From 1938 to 1964, Joseph Mitchell published unforgettable profiles as a staff writer at The New Yorker , portraits of ordinary people in disappearing worlds on the edges of New York City. His stories of Fulton Fish Market, Greenwich Village wanderer Joe Gould, McSorley's Old Ale House, and a graveyard caretaker on the South Shore of Staten Island earned Mitchell the reputation of a writer's writer. Then his byline vanished from print.

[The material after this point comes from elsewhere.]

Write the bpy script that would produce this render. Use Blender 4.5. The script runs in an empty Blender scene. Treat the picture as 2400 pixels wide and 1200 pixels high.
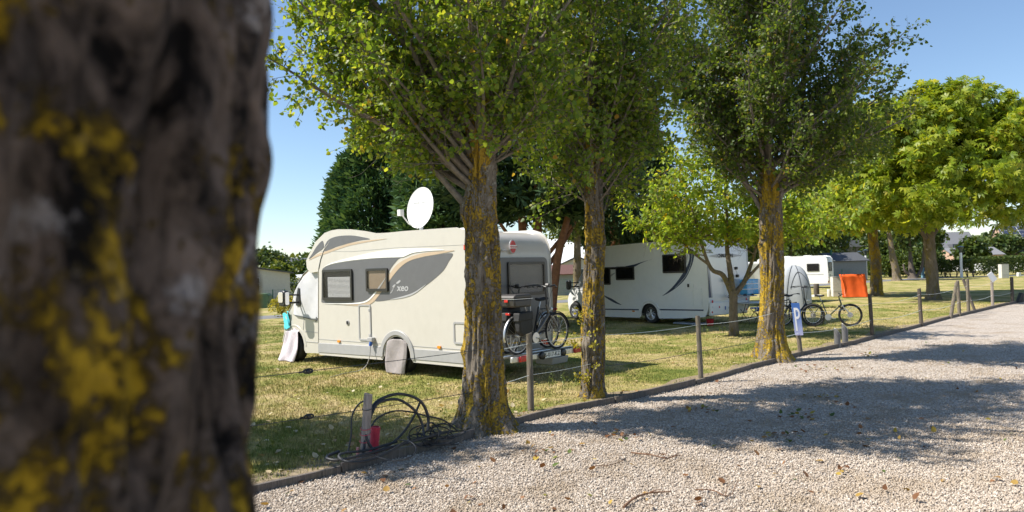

For thirty-one years, the story goes, he went to his office almost every day, worked behind a closed door, and never submitted another piece.
Through a chance encounter with one of Mitchell's closest friends and a meticulous examination of new and unpublished material, Scott Schomburg discovers another Mitchell, one who would leave his desk to visit an old cemetery or enter a demolition site, where, he said, he worked as hard as he ever did. During this decades-long silence, Mitchell was engaged in a different form of writing: an obsessive collecting and note-taking that he hoped would preserve lives otherwise lost to time. It was a restless pursuit of the eternal in the everyday of a dying world.
Following in Mitchell's footsteps from his childhood in the swamps of North Carolina to his last years in a rapidly changing New York, The Lost Years of Joseph Mitchell is a revelation of new insight about a legendary writer and his work. Schomburg's lucid and poignant narrative captures Mitchell's unique blend of the apocalyptic and elegiac. It's the kind of story Mitchell himself might have written.